Notre obligation de respecter « un niveau élevé de professionnalisme » dans notre publicité est probablement une des raisons pour lesquelles nous ne voyons pas ­d’avocats canadiens émuler nos voisins du sud. Or, aux ÉtatsUnis, une association d’avocats en responsabilité professionnelle, l’APRL, a produit l’été passé un rapport réclamant une déréglementation encore plus poussée.

Je ne suis pas tellement chaud à cette idée. Certaines parties du Code type, particulier au Canada, ont toujours leur raison d’être.

Il nous est interdit d’exploiter les personnes vulnérables, de dénigrer les autres, ou de laisser entendre qu’un juriste est combatif­ – beaucoup croient à tort que c’est une qualité, mais le barreau sait que l’incivilité nuit indûment au bon déroulement des procédures, et au système de justice tout entier.

C’est Bates v. State Bar of Arizona qui, en 1977, a changé la donne en promotion des services juridiques aux États-Unis. Deux ­avocats avaient ouvert un cabinet pour fournir des services abordables aux gens à revenus modestes non admissibles à l’aide juridique. La cour a jugé qu’afin que la population puisse s’en prévaloir, les avocats devaient pouvoir annoncer leurs services sous forme de publicité.

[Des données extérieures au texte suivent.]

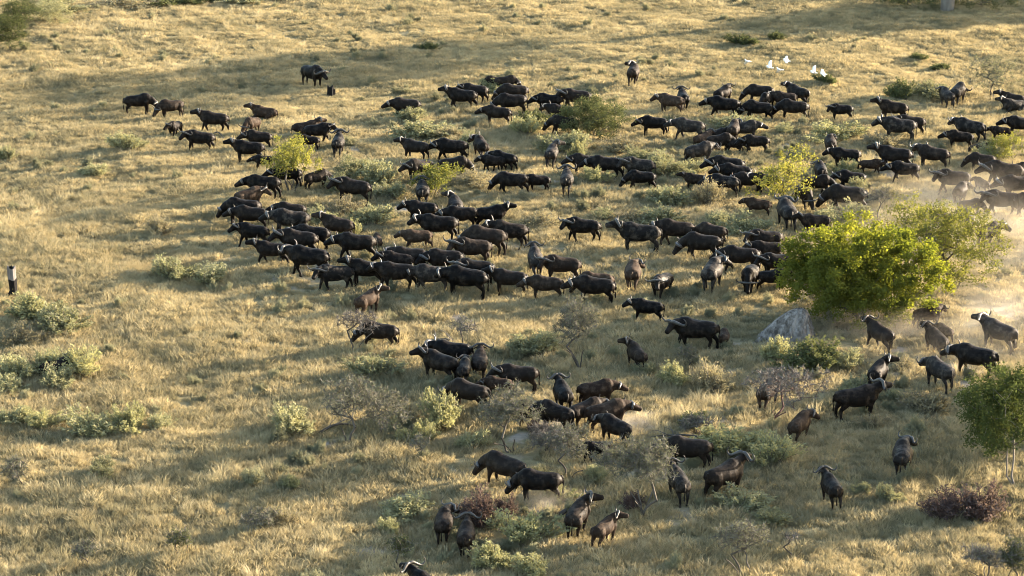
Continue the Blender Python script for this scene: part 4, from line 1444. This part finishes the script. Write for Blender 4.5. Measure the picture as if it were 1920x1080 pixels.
link("trunk", jag([(-0.1, .30, 0), (0.15, .25, 0), (0.4, .24, 0), (0.55, .22, 0)], 12, r4, M_CHAR, "trunk", 0.22), e)
link("side_stub", jag([(-0.1, .16, .2), (0.2, .12, .22), (0.42, .08, .26)], 8, r4, M_CHAR, "side_stub", 0.12), e)

M_WHITE = solid_mat("white_feather", [(0.3, (0.72, 0.72, 0.70)), (0.7, (0.82, 0.82, 0.80))], 5, 0.7, 0, 0.2)
M_BILL = solid_mat("yellow_bill", [(0.3, (0.55, 0.36, 0.05)), (0.7, (0.65, 0.44, 0.08))], 5, 0.5, 0, 0.4)
M_LEG = solid_mat("dark_leg", [(0.3, (0.03, 0.03, 0.025)), (0.7, (0.06, 0.055, 0.045))], 5, 0.6, 0, 0.3)

def egret_parts(up):
    b = Build()
    b.add(tube(catmull([(-0.30, 0, 0.02), (-0.16, 0, 0.0), (0.0, 0, 0), (0.12, 0, 0.02), (0.17, 0, 0.06), (0.13, 0, 0.11), (0.19, 0, 0.13), (0.25, 0, 0.125)], 3),
               np.interp(np.linspace(0, 1, 22), [0, .15, .4, .55, .65, .75, .9, 1], [.03, .06, .075, .055, .035, .03, .036, .012]), None, 8))
    bill = Build()
    bill.add(tube([(0.245, 0, .125), (0.29, 0, .12), (0.335, 0, .113)], [.014, .009, .002], None, 6))
    leg = Build()
    leg.add(tube([(-0.25, 0, -0.02), (-0.38, 0, -0.03), (-0.50, 0, -0.04)], [.012, .009, .006], None, 5))
    wings = []
    for s in (-1, 1):
        n = 7
        V = []
        for i in range(n + 1):
            t = i / n
            y = s * (0.05 + 0.48 * t)
            z = 0.03 + up * (0.34 * math.sin(t * 1.5) - 0.10 * t * t)
            lead = 0.08 + 0.08 * math.sin(t * 2.2) - 0.12 * t * t
            ch = 0.25 * (1 - 0.60 * t ** 2.0)
            for th in (0.012 * (1 - t) + 0.003, -0.012 * (1 - t) - 0.003):
                V += [(lead, y, z + th * .3), (lead - ch * .4, y, z + th + 0.012), (lead - ch, y, z + th * .15 - 0.01)]
        V = np.array(V)
        F = []
        for i in range(n):
            a, c = i * 6, i * 6 + 6
            F += [(a, a + 1, c + 1, c), (a + 1, a + 2, c + 2, c + 1), (a + 3, c + 3, c + 4, a + 4), (a + 4, c + 4, c + 5, a + 5), (a, c, c + 3, a + 3), (a + 2, a + 5, c + 5, c + 2)]
        F += [(0, 3, 4, 1), (1, 4, 5, 2), (n * 6, n * 6 + 1, n * 6 + 4, n * 6 + 3), (n * 6 + 1, n * 6 + 2, n * 6 + 5, n * 6 + 4)]
        wings.append(mesh_arrays("wing", V, [np.array(F)], M_WHITE, True))
    return b.mesh("egret_body", M_WHITE), bill.mesh("bill", M_BILL), leg.mesh("legs", M_LEG), wings

EG = {u: egret_parts(u) for u in (1.0, 0.3, -0.6)}
for px, py, hh, hd, u, lb in ((1400, 118, 2.2, 200, -0.6, "leftmost flying white egret with drooped wings"), (1441, 129, 2.0, 170, 1.0, "white egret with wings raised, second from the left"),
                              (1460, 133, 2.0, 190, -0.6, "lowest white egret in the middle, wings spread down"), (1472, 118, 2.6, 175, 0.3, "uppermost thin-looking white egret on level wings"),
                              (1523, 138, 2.0, 165, 1.0, "left one of the two white egrets at the right"), (1541, 141, 2.0, 185, 0.3, "rightmost white egret just above the small green bush")):
    g = ground(px, py + hh * px_per_m(py))
    e = link("egret", None, None, (g.x, g.y, g.z + hh))
    e.rotation_euler = (math.radians(-18 if u > 0 else 22), math.radians(-8), math.radians(hd))
    e.scale = (1.0, 1.0, 1.0)
    tag(e, lb, "egret", "egrets flying over the herd")
    bd, bi, lg, ws = EG[u]
    link("body", bd, e)
    link("bill", bi, e)
    link("legs", lg, e)
    for w in ws: link("wing", w, e)

# dust kicked up by the walking animals
def dust_mat(name, peak, scale):
    m, nt, out = new_mat(name)
    tc = nt.nodes.new("ShaderNodeTexCoord")
    ln = nt.nodes.new("ShaderNodeVectorMath")
    ln.operation = 'LENGTH'
    nt.links.new(tc.outputs["Object"], ln.inputs[0])
    fall = nt.nodes.new("ShaderNodeMapRange")
    fall.interpolation_type = 'SMOOTHSTEP'
    fall.inputs[1].default_value = 0.98
    fall.inputs[2].default_value = 0.15
    fall.inputs[3].default_value = 0.0
    fall.inputs[4].default_value = peak
    nt.links.new(ln.outputs["Value"], fall.inputs[0])
    geo = nt.nodes.new("ShaderNodeNewGeometry")
    nz = noise(nt, geo.outputs["Position"], scale, 2)
    mr = nt.nodes.new("ShaderNodeMapRange")
    mr.inputs[1].default_value = 0.38
    mr.inputs[2].default_value = 0.68
    nt.links.new(nz, mr.inputs[0])
    d = math_n(nt, 'MULTIPLY', fall.outputs[0], mr.outputs[0])
    v = nt.nodes.new("ShaderNodeVolumePrincipled")
    v.inputs["Color"].default_value = (0.90, 0.82, 0.70, 1)
    v.inputs["Anisotropy"].default_value = 0.25
    nt.links.new(d, v.inputs["Density"])
    nt.links.new(v.outputs[0], out.inputs["Volume"])
    return m

def dome(name, n=20, k=10):
    V = [(0, 0, 1.0)]
    for i in range(1, k + 1):
        th = math.pi / 2 * i / k
        for j in range(n):
            a = 2 * math.pi * j / n
            V.append((math.sin(th) * math.cos(a), math.sin(th) * math.sin(a), math.cos(th)))
    V.append((0, 0, 0))
    T = [(0, 1 + j, 1 + (j + 1) % n) for j in range(n)]
    Q = []
    for i in range(k - 1):
        for j in range(n):
            a = 1 + i * n
            Q.append((a + j, a + n + j, a + n + (j + 1) % n, a + (j + 1) % n))
    T += [(1 + (k - 1) * n + (j + 1) % n, 1 + (k - 1) * n + j, len(V) - 1) for j in range(n)]
    return mesh_arrays(name, V, [np.array(Q), np.array(T)], None, True)

for px, py, rx, ry, rz, peak, lb in ((1830, 450, 10.0, 14.0, 2.8, 0.075, "hazy sunlit dust around the walking buffaloes at the right"), (1810, 610, 10.5, 11.0, 2.0, 0.085, "thin dust hanging over the trail under the airy tree"),
                                     (1885, 385, 9.0, 9.0, 2.4, 0.03, "light dust behind the buffaloes at the right edge"), (1030, 945, 1.6, 1.6, 0.8, 0.5, "puff of dust at the hooves of the clashing buffaloes"), (1185, 808, 1.5, 1.6, 1.0, 0.45, "puff of dust under the pale brown buffalo")):
    p = ground(px, py)
    o = link("dust", dome("dust"), None, (p.x, p.y, p.z + 0.02))
    o.data.materials.append(dust_mat("dust", peak, 0.35 if rx > 3 else 1.2))
    o.scale = (rx, ry, rz)
    tag(o, lb, None, None, "stuff")
scene.cycles.volume_step_rate = 4.0
scene.cycles.volume_max_steps = 64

De nos jours, le coût des services juridiques est un obstacle de taille pour presque tout le monde. Les solutions parallèles (services ­juridiques dégroupés, parajuristes en Ontario…) sont peu connues, et nous, avocats, ­pourrions mieux communiquer ce que nous offrons.

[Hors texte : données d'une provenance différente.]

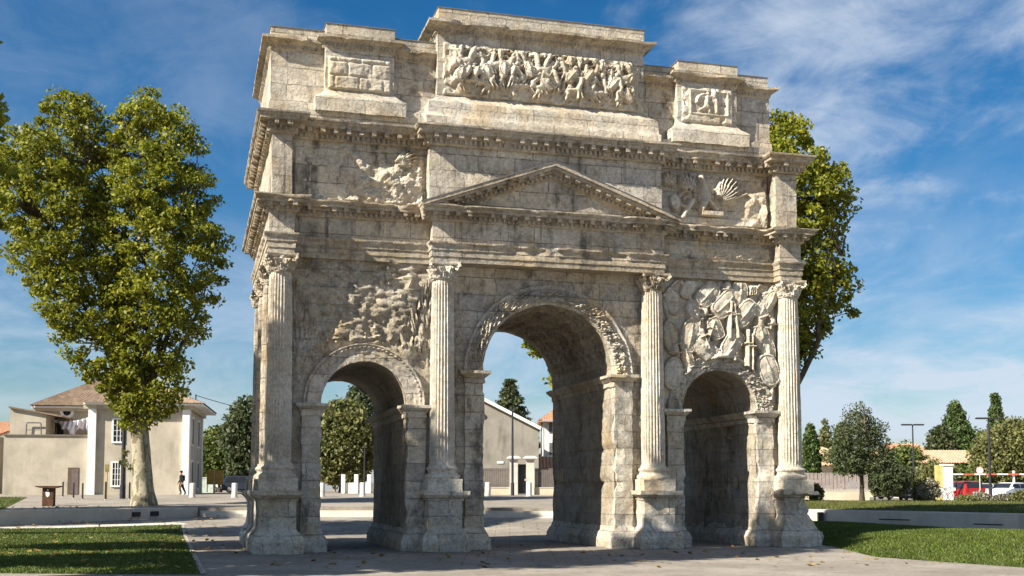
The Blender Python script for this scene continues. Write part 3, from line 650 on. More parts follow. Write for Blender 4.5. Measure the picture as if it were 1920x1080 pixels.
m = MB(); rake(m, 0, .11, YP-.50, -.25); rake(m, .11, .20, YP-.42, -.25); rake(m, .20, .29, YP-.20, -.25); rake(m, .29, .40, YP-.12, -.25); rake(m, .4, .46, YP-.06, -.25)
rakeblocks(m, .203, .285, YP-.40, YP-.18, .16, .22); rakeblocks(m, .30, .39, YP-.2, YP-.1, .09, .075)
m.build('raking_cornice', STONE_CORN, tym, amp=.014, sc=.18, smooth=40)
m = MB()
for xe in (xl, xr):
    s = np.array([xa-xe, zp-zb]); L = np.linalg.norm(s); s /= L; n = np.array([-s[1], s[0]]) if s[0] > 0 else np.array([s[1], -s[0]]); c = np.array([xe, zb])+s*L/2+n*.012
    m.obox((c[0], (YP-.52-.3)/2, c[1]), (s[0]*L/2, 0, s[1]*L/2), (0, (-.3-(YP-.52))/2, 0), (n[0]*.012, 0, n[1]*.012))
m.build('lead_flashing', LEAD, tym)
# --- second storey band
P2 = plan(-9.22, -8.60, -4.22, 3.88, 8.20, 9.02, YP+.12, -.08)
m = MB(); m.loft(P2, [(0, 11.02), (0, 13.16)], .2, top=False); m.build('upper_storey_wall', STONE, ARCH, amp=.04, sc=.45, smooth=45, weld=True)
P2c = plan(-9.22, -8.60, -4.22, 3.88, 8.20, 9.02, YP+.05, -.12)
m = MB(); m.loft(P2c, [(0, 13.10), (.05, 13.11), (.09, 13.15), (.09, 13.29), (.17, 13.30), (.17, 13.43), (.40, 13.44), (.40, 13.53), (.43, 13.54), (.50, 13.63), (.50, 13.69), (0, 13.74)], .16)
m.dentils(P2c, .05, .17, 13.15, 13.29, .09, .075); m.dentils(P2c, .08, .38, 13.295, 13.438, .17, .24)
m.V = [chips(m.verts())]; m.build('upper_cornice', STONE_CORN, ARCH, amp=.017, sc=.18, smooth=40)
# --- attic
m = MB(); m.loft(rect(-8.75, 8.45, .12, 6.7), [(0, 13.66), (0, 14.22)], .14); m.build('attic_step', STONE_PALE, ARCH, amp=.06, sc=.35, smooth=45, weld=True)
aw = MB(); aw.loft(rect(-9.22, 8.66, .62, 6.2), [(.06, 14.1), (.06, 14.5), (.03, 14.55), (0, 14.62), (0, 16.3)], .2); AW = aw.build('attic_wall', STONE, ARCH, amp=.03, sc=.5, smooth=45, weld=True)
def attic_cornice(m, pl, z, o=.3, t=.36):
    m.loft(pl, [(0, z-t-.05), (.04, z-t), (.06, z-t+.1), (o*.35, z-t*.55), (o*.45, z-t*.5), (o*.85, z-.1), (o, z-.09), (o, z)], .16); m.dentils(pl, .03, .1, z-t+.02, z-t+.11, .07, .06)
def attic_top(par, pl, pl2, z, zt, o=.3):
    m = MB(); attic_cornice(m, pl, z, o); m.V = [chips(m.verts()-np.array([0, 1., 0]))+np.array([0, 1., 0])]; c = m.build('attic_cornice', STONE_CORN, par, amp=.02, sc=.3, smooth=40)
    m = MB(); m.loft(pl2, [(0, z-.01), (0, zt-.03)], .25); q = m.build('parapet', STONE_PALE, par, amp=.012, sc=.5, smooth=40, weld=True)
    m = MB(); m.loft(pl2, [(.02, zt-.03), (.02, zt)], .5, bot=True); m.build('lead_capping', LEAD, q)
attic_top(AW, rect(-9.22, 8.66, .62, 6.2), rect(-9.24, 8.6, .6, 6.2), 16.62, 17.02, .3)
def attic_block(name, x0, x1, y0, y1, fl, z, zt, o):
    m = MB(); m.loft(rect(x0, x1, y0, y1), fl+[(0, z-.3)], .12); b = m.build(name, STONE_PALE, ARCH, amp=.035, sc=.35, smooth=50, weld=True)
    attic_top(b, rect(x0, x1, y0, y1), rect(x0+.0, x1-.0, y0-.1, y1), z, zt, o); return b
fl = [(.34, 14.15), (.34, 14.62), (.28, 14.68), (.12, 14.8), (.02, 14.92), (0, 14.95)]
B1_ = attic_block('attic_pedestal', -7.5, -5.24, .32, 6.5, fl, 16.74, 17.16, .27)
B2_ = attic_block('attic_pedestal', 4.9, 7.2, .32, 6.5, fl, 16.74, 17.16, .27)
B3_ = attic_block('central_attic', -3.78, 3.6, .28, 6.55, [(.46, 13.66), (.46, 14.25), (.40, 14.3), (.36, 14.78), (.16, 14.92), (.03, 15.08), (0, 15.1)], 17.6, 18.1, .36)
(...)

Plus important encore que le coût : l’efficacité. Comparer les différentes options en dit plus long que vanter ses réussites. La publicité devrait se faire dans une optique pédagogique : expliquer comment le système fonctionne et pourquoi certaines approches ou stratégies sont plus efficaces que d’autres.

Les plaideurs en droit de la famille ne découvrent la médiation et le droit collaboratif qu’une fois la procédure engagée. Les clients payant des honoraires conditionnels en comprennent rarement les modalités avant qu’il soit temps de les régler. Beaucoup de personnes peuvent sans doute se contenter d’acheter un modèle de testament… mais la moindre particularité sortant de l’ordinaire dans une situation donnée justifiera une consultation juridique. Et que dire du système de justice pénale, intimidant pour tout le monde?

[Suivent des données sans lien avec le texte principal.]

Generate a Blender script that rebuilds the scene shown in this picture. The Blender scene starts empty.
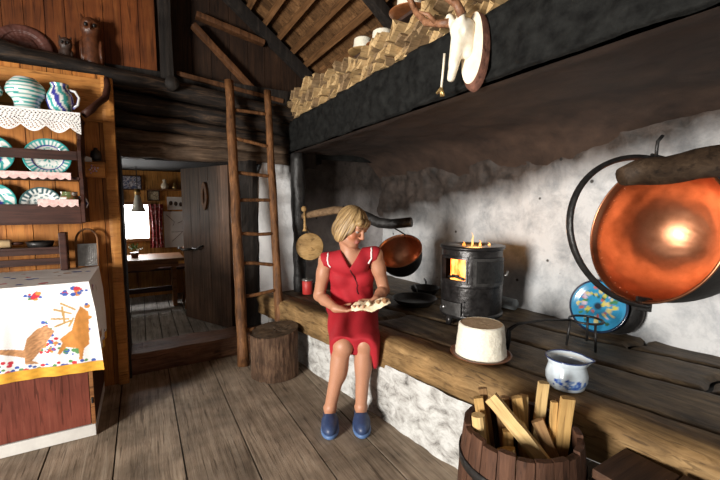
import bpy, bmesh, math, random
import numpy as np
from mathutils import Vector, Matrix, Euler
from mathutils import noise as mn
random.seed(11)
PI = math.pi
SC = bpy.context.scene
COL = SC.collection
V = Vector

# ------------------------------------------------------------------ materials
MATS = {}
def new_mat(name):
    m = bpy.data.materials.new(name); m.use_nodes = True
    nt = m.node_tree; nt.nodes.clear()
    out = nt.nodes.new('ShaderNodeOutputMaterial')
    b = nt.nodes.new('ShaderNodeBsdfPrincipled')
    nt.links.new(b.outputs[0], out.inputs[0])
    MATS[name] = m
    return m, nt, b
def ramp(nt, stops):
    r = nt.nodes.new('ShaderNodeValToRGB')
    e = r.color_ramp.elements
    while len(e) < len(stops): e.new(0.5)
    for i, (p, c) in enumerate(stops):
        e[i].position = p; e[i].color = (c[0], c[1], c[2], 1)
    return r
def coords(nt, scale):
    tc = nt.nodes.new('ShaderNodeTexCoord'); mp = nt.nodes.new('ShaderNodeMapping')
    mp.inputs['Scale'].default_value = scale
    nt.links.new(tc.outputs['Object'], mp.inputs[0])
    return mp.outputs[0]
def noise_tex(nt, vec, scale, detail=5, rough=.6, dist=0.):
    n = nt.nodes.new('ShaderNodeTexNoise')
    n.inputs['Scale'].default_value = scale; n.inputs['Detail'].default_value = detail
    n.inputs['Roughness'].default_value = rough; n.inputs['Distortion'].default_value = dist
    nt.links.new(vec, n.inputs['Vector'])
    return n.outputs['Fac']
def mult(nt, a, b, fac=1.0, mode='MULTIPLY'):
    x = nt.nodes.new('ShaderNodeMix'); x.data_type = 'RGBA'; x.blend_type = mode
    x.inputs[0].default_value = fac
    nt.links.new(a, x.inputs[6]); nt.links.new(b, x.inputs[7])
    return x.outputs[2]
def bump(nt, b, h, strength, dist=.01):
    n = nt.nodes.new('ShaderNodeBump'); n.inputs['Strength'].default_value = strength
    n.inputs['Distance'].default_value = dist
    nt.links.new(h, n.inputs['Height']); nt.links.new(n.outputs[0], b.inputs['Normal'])
def wood(name, dark, mid, light, axis='z', sc=30., rough=.6, bmp=.4, tint=False, stretch=.06, patch=3.):
    m, nt, b = new_mat(name)
    s = [1, 1, 1]; s['xyz'.index(axis)] = stretch
    vec = coords(nt, s)
    g = noise_tex(nt, vec, sc * 1.5, 8, .72, .5)
    k = noise_tex(nt, vec, sc * 2.6, 3, .5, .9)
    rk = ramp(nt, [(.33, (.34, .32, .30)), (.42, (1, 1, 1))]); nt.links.new(k, rk.inputs[0])
    r = ramp(nt, [(.28, dark), (.5, mid), (.75, light)])
    nt.links.new(g, r.inputs[0])
    p = noise_tex(nt, coords(nt, (1, 1, 1)), patch, 3, .6)
    r2 = ramp(nt, [(.3, (.5, .5, .5)), (.7, (1.15, 1.15, 1.15))])
    nt.links.new(p, r2.inputs[0])
    c = mult(nt, mult(nt, r.outputs[0], r2.outputs[0]), rk.outputs[0], .75)
    if tint:
        a = nt.nodes.new('ShaderNodeAttribute'); a.attribute_name = 'Col'
        c = mult(nt, c, a.outputs['Color'])
    nt.links.new(c, b.inputs['Base Color'])
    b.inputs['Roughness'].default_value = rough + .12; b.inputs['Specular IOR Level'].default_value = .25
    bump(nt, b, g, bmp)
    return m
def rough_mat(name, dark, light, sc=8., rough=.8, bmp=.3, metal=0., spec=None, stops=(.3, .7), detail=6):
    m, nt, b = new_mat(name)
    g = noise_tex(nt, coords(nt, (1, 1, 1)), sc, detail, .65)
    r = ramp(nt, [(stops[0], dark), (stops[1], light)])
    nt.links.new(g, r.inputs[0]); nt.links.new(r.outputs[0], b.inputs['Base Color'])
    b.inputs['Roughness'].default_value = rough; b.inputs['Metallic'].default_value = metal
    if spec is not None: b.inputs['Specular IOR Level'].default_value = spec
    if bmp: bump(nt, b, g, bmp)
    return m
def painted(name, rough=.4, bmp=0., sc=60., coat=0.):
    m, nt, b = new_mat(name)
    a = nt.nodes.new('ShaderNodeAttribute'); a.attribute_name = 'Col'
    g = noise_tex(nt, coords(nt, (1, 1, 1)), sc, 4)
    r = ramp(nt, [(.3, (.9, .9, .9)), (.7, (1.05, 1.05, 1.05))]); nt.links.new(g, r.inputs[0])
    nt.links.new(mult(nt, a.outputs['Color'], r.outputs[0]), b.inputs['Base Color'])
    b.inputs['Roughness'].default_value = rough
    b.inputs['Coat Weight'].default_value = coat
    if bmp: bump(nt, b, g, bmp)
    return m
def emit(name, col, strength, hot=None, sc=9.):
    m, nt, b = new_mat(name)
    b.inputs['Base Color'].default_value = (.02, .01, .005, 1)
    b.inputs['Emission Strength'].default_value = strength
    if hot:
        g = noise_tex(nt, coords(nt, (1, 1, .5)), sc, 3)
        r = ramp(nt, [(.35, col), (.62, hot)]); nt.links.new(g, r.inputs[0])
        nt.links.new(r.outputs[0], b.inputs['Emission Color'])
    else:
        b.inputs['Emission Color'].default_value = (*col, 1)
    return m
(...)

Les activités promotionnelles devraient briser les mythes, souvent perpétués par la culture populaire, qui entourent le système juridique. Cela implique de faire valoir dès le départ les mécanismes de règlement extrajudiciaire.

Établir la supériorité d’un type de services juridiques sur un autre est autant une question de processus que de résultat. Ainsi, renseigner le public sur le processus permet de mieux gérer les attentes, tout en s’attirant le type de mandats que l’on préfère.